- Associated Press - Monday, April 8, 2019

ST. PAUL, Minn. (AP) - Democrats who control the Minnesota House said Monday that the state could generate as much as $1.2 billion largely by going after corporate tax havens overseas - new revenue that they proposed spending on education and tax cuts for most individuals.

The proposal sets up difficult negotiations with the GOP majority in the Senate, where leaders reiterated their adamant opposition to raising taxes and skepticism that the loophole-closing plan would succeed in extracting more money from companies that do business abroad.

Democratic leaders said most Minnesotans would benefit from simpler filing under the tax bill, which would bring the state’s tax code into conformity with the 2017 federal tax overhaul.

“Without stronger state funding, class sizes will continue to increase, teachers will continue to be laid off, and our school districts will have no choice but to go to local property taxpayers just to fund the basics,” House Speaker Melissa Hortman said at a news conference.

Tax Committee Chairman Paul Marquart said the bill would match the federal standard deduction - $24,000 for a married couple - resulting in state income tax cuts for about two-thirds of Minnesotans and a 7% cut for a median income household.

Marquart said 93% of individual filers would choose to use the standard deduction, which would simplify filling for them. He said it also contains breaks that would benefit working families and extend the tax exemption on Social Security benefits to 56 percent of the state’s senior citizens.

As for tax increases, Marquart said the bill targets “dollars from overseas that Minnesota corporations have stashed in tax havens, and bringing them back to Minnesota.” He said these companies benefit from Minnesota’s well-trained job force and security, so they should pay their fair share of taxes on that money instead of sheltering it with “gimmicks and loopholes” that aren’t available to Minnesota businesses without foreign operations. The plan also includes a new 3% tax on capital gains over $500,000, exempting agriculture.

Senate Tax Committee Chairman Roger Chamberlain, a Republican, expressed doubt that the Democratic plan to pursue corporate money stashed abroad would reap the windfall that Democrats claim. He said it’s unconstitutional, will lead to lawsuits and drive businesses out of the state. But Marquart said he believes it’s on firm legal ground.

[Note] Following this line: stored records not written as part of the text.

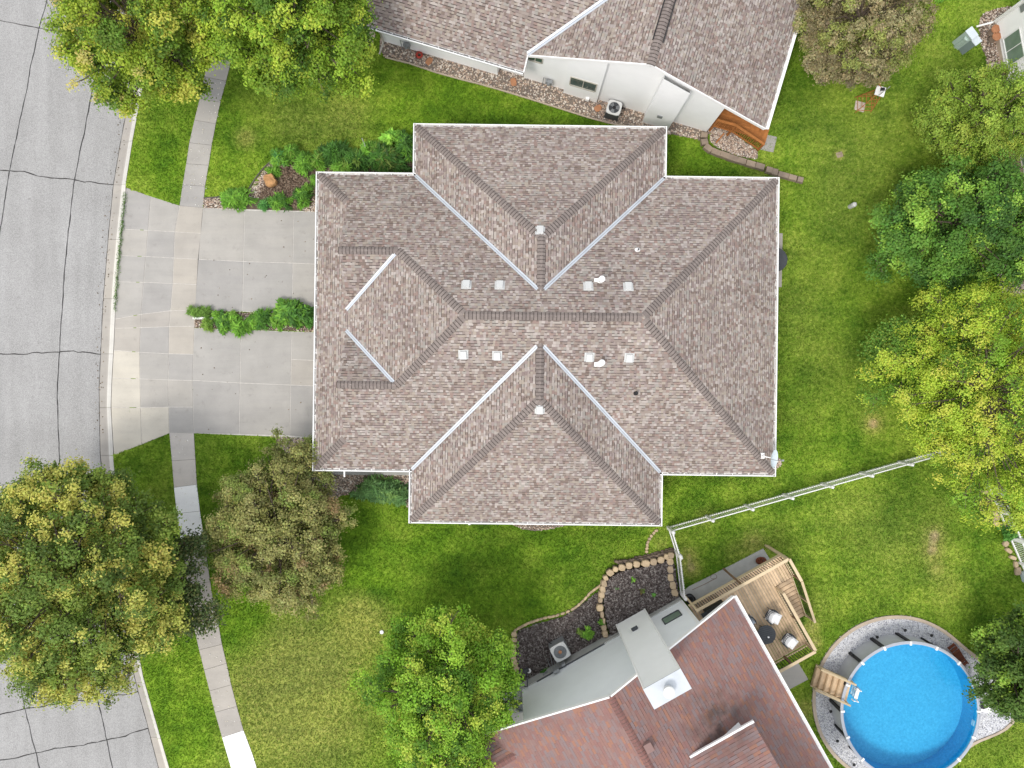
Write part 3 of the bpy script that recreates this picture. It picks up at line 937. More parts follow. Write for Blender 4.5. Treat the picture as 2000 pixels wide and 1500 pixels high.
zg = ze + fw * (xg - xw)
hyN = yn - (zg - ze) / f; hyS = ys + (zg - ze) / f
v1 = g1 - (zg1 - zg) / f; v2 = g2 + (zg2 - zg) / f
N_z = lambda x, y: ze + f * (yn - y)
S_z = lambda x, y: ze + f * (y - ys)
E_z = lambda x, y: ze + f * (xe - x)
W_z = lambda x, y: ze + fw * (x - xw)
NW_z = lambda x, y: ze + f * (x - xl)
NE_z = lambda x, y: ze + f * (xr_ - x)
NN_z = lambda x, y: ze + f * (ynn - y)
SS_z = lambda x, y: ze + f * (y - yss)
G1_z = lambda x, y: zg1 - f * (g1 - y)
G2_z = lambda x, y: zg2 - f * (y - g2)
RF.plane([(xw, yn), (xg, hyN), (xg, g1), (hx1, g1), (rW, yr), (rE, yr), (xe, yn), (xr_, yn), NV, (xl, yn)], (0, yn), (0, -1), ze, f)
RF.plane([(xw, ys), (xg, hyS), (xg, g2), (hx2, g2), (rW, yr), (rE, yr), (xe, ys), (xr_, ys), SV, (xl, ys)], (0, ys), (0, 1), ze, f)
RF.plane([(xe, yn), (xe, ys), (rE, yr)], (xe, 0), (-1, 0), ze, f)
RF.plane([(xw, ys), (xw, yn), (xg, hyN), (xg, v1), (hx1, g1), (rW, yr), (hx2, g2), (xg, v2), (xg, hyS)], (xw, 0), (1, 0), ze, fw)
RF.plane([(xg, g1), (hx1, g1), (xg, v1)], (0, v1), (0, 1), zg, f)
RF.plane([(xg, g2), (hx2, g2), (xg, v2)], (0, v2), (0, -1), zg, f)
RF.plane([(xl, yn), (xl, ynn), NA, NV], (xl, 0), (1, 0), ze, f)
RF.plane([(xr_, yn), (xr_, ynn), NA, NV], (xr_, 0), (-1, 0), ze, f)
RF.plane([(xl, ynn), (xr_, ynn), NA], (0, ynn), (0, -1), ze, f)
RF.plane([(xl, ys), (xl, yss), SAp, SV], (xl, 0), (1, 0), ze, f)
RF.plane([(xr_, ys), (xr_, yss), SAp, SV], (xr_, 0), (-1, 0), ze, f)
RF.plane([(xl, yss), (xr_, yss), SAp], (0, yss), (0, 1), ze, f)
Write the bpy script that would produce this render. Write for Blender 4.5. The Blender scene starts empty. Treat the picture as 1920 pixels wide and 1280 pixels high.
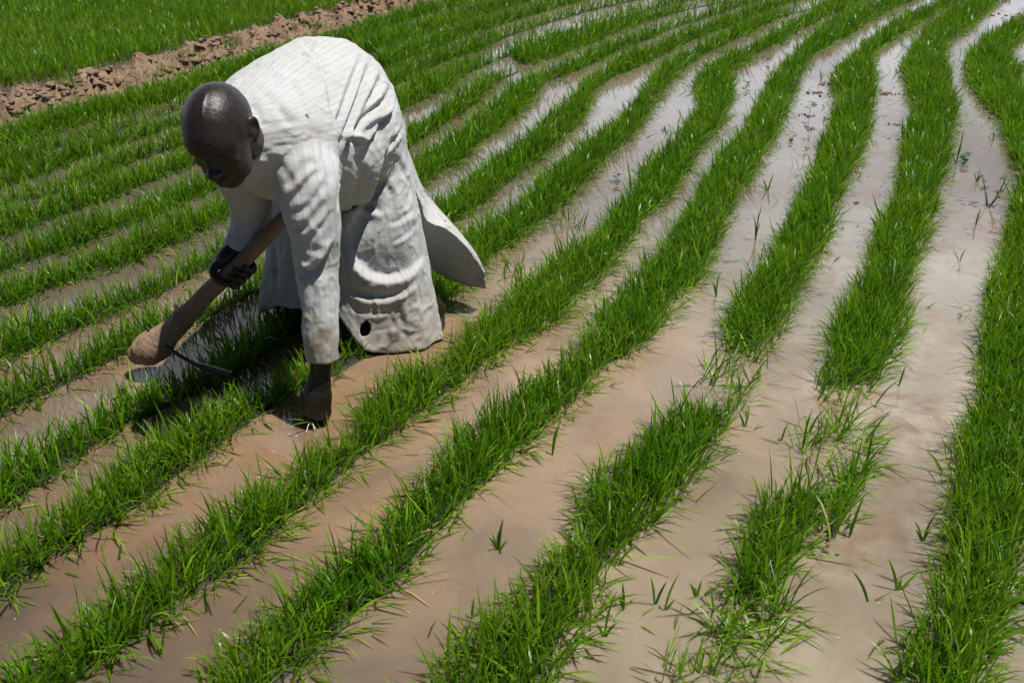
import bpy, bmesh, math, random
import numpy as np
from mathutils import Vector, Matrix
from mathutils.bvhtree import BVHTree

random.seed(7)
RNG = np.random.default_rng(11)
scene = bpy.context.scene
COL = scene.collection

# ------------------------------------------------------------------ camera geometry
CAM_H, PITCH, FPX = 1.5, math.radians(28.0), 1867.0
CP, SP = math.cos(PITCH), math.sin(PITCH)
CAM = np.array([0.0, 0.0, CAM_H])
FW = np.array([0.0, CP, -SP]); RT = np.array([1.0, 0, 0]); UP = np.array([0.0, SP, CP])

def ray(px, py):
    return FW + RT * (px - 960.0) / FPX + UP * (640.0 - py) / FPX
def gnd(px, py, z=0.0):            # photo pixel -> point on the horizontal plane at height z
    d = ray(px, py); t = (z - CAM_H) / d[2]
    return CAM + d * t
def PY(px, py, Y):                 # photo pixel -> point at forward distance Y
    d = ray(px, py); return CAM + d * (Y / d[1])
def V(*a): return np.array(a, dtype=float)
def unit(v): v = np.asarray(v, float); return v / max(1e-9, np.linalg.norm(v))

cam_d = bpy.data.cameras.new("camera"); cam_o = bpy.data.objects.new("camera", cam_d)
COL.objects.link(cam_o); scene.camera = cam_o
cam_o.location = CAM; cam_o.rotation_euler = (math.pi / 2 - PITCH, 0, 0)
cam_d.sensor_width = 36; cam_d.lens = FPX / 1920 * 36
cam_d.clip_start = 0.05; cam_d.clip_end = 2000
cam_d.dof.use_dof = True; cam_d.dof.focus_distance = 2.6; cam_d.dof.aperture_fstop = 9.0

# ------------------------------------------------------------------ tagging
def tag(o, label=None, cat=None, group=None, kind=None):
    if label: o['label'] = label
    if cat: o['category'] = cat
    if group: o['group'] = group
    if kind: o['kind'] = kind
    return o
def link(name, me, parent=None, mat=None):
    o = bpy.data.objects.new(name, me); COL.objects.link(o)
    if parent is not None: o.parent = parent
    if mat is not None and me is not None: me.materials.append(mat)
    return o
def empty(name, loc):
    o = bpy.data.objects.new(name, None); COL.objects.link(o); o.location = loc
    o.empty_display_size = 0.1
    return o
def mesh_np(name, verts, quads, smooth=True):
    me = bpy.data.meshes.new(name)
    verts = np.ascontiguousarray(verts, dtype=np.float32).reshape(-1, 3)
    quads = np.ascontiguousarray(quads, dtype=np.int32)
    n, k = quads.shape
    me.vertices.add(len(verts)); me.vertices.foreach_set('co', verts.ravel())
    me.loops.add(n * k); me.loops.foreach_set('vertex_index', quads.ravel())
    me.polygons.add(n)
    me.polygons.foreach_set('loop_start', np.arange(0, n * k, k, dtype=np.int32))
    me.polygons.foreach_set('loop_total', np.full(n, k, dtype=np.int32))
    me.update(calc_edges=True)
    if smooth: me.polygons.foreach_set('use_smooth', np.ones(n, dtype=bool))
    return me
def set_attr(me, name, arr, typ='FLOAT'):
    a = me.attributes.new(name, typ, 'POINT')
    key = {'FLOAT': 'value', 'FLOAT_COLOR': 'color', 'FLOAT_VECTOR': 'vector'}[typ]
    a.data.foreach_set(key, np.ascontiguousarray(arr, dtype=np.float32).ravel())

# cheap smooth value noise
_perm = RNG.random((64, 64))
def vnoise(x, y):
    x = np.asarray(x, float); y = np.asarray(y, float)
    xi = np.floor(x).astype(int); yi = np.floor(y).astype(int)
    fx = x - xi; fy = y - yi
    fx = fx * fx * (3 - 2 * fx); fy = fy * fy * (3 - 2 * fy)
    g = lambda a, b: _perm[a % 64, b % 64]
    return (g(xi, yi) * (1 - fx) + g(xi + 1, yi) * fx) * (1 - fy) + (g(xi, yi + 1) * (1 - fx) + g(xi + 1, yi + 1) * fx) * fy
def fbm(x, y, o=3):
    s = 0; a = .5; t = 0
    for k in range(o):
        s = s + a * vnoise(x * 2 ** k + 13.7 * k, y * 2 ** k + 5.1 * k); t += a; a *= .5
    return s / t

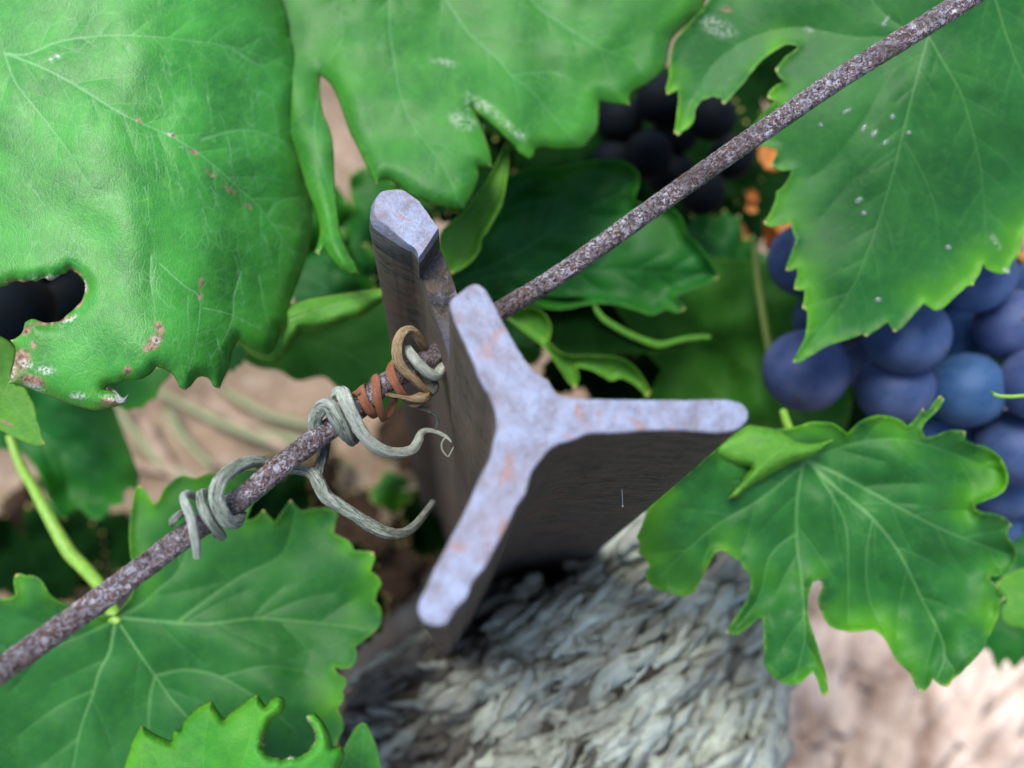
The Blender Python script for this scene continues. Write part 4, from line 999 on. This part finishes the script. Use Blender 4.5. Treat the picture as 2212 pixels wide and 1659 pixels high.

The bill also includes about $100 million in property tax cuts for homeowners, renters and farmers. It includes $73 million in new aid to cities and counties to help hold down property taxes. And it matches federal law by expanding deductions for new or used equipment for farmers and small businesses.

Democratic proposals for raising the state’s gas tax by 20 cents per gallon to pay for road and bridge improvements and preserving an expiring tax on health care providers that helps fund health care programs are contained in separate legislation. Republicans strongly oppose both ideas and didn’t like the new plan either.

“The House tax plan is disastrous and will lead to ruin for this state,” Chamberlain said. “This state cannot ensure that kind of taxation and spending, and hope to succeed and grow.”

Chamberlain told reporters he’ll roll out the Senate GOP tax plan shortly after the Easter break and that it’ll include tax relief without raising rates.

“It’ll make people’s lives easier and simpler for almost all Minnesotans across the board,” he said.

The Democratic tax bill would raise $900 million in new money for education from early learners to 12th graders. The new revenue would allow the state to increase its per-pupil funding by 3 percent in the 2020-21 coming school year and another 2 percent for 2021-22, said Rep. Jim Davnie, chairman of the school finance committee. The House education plan also includes boosts for early childhood learning programs; hiring more support staff such as school counselors, and improving recruitment and retention of teachers of color.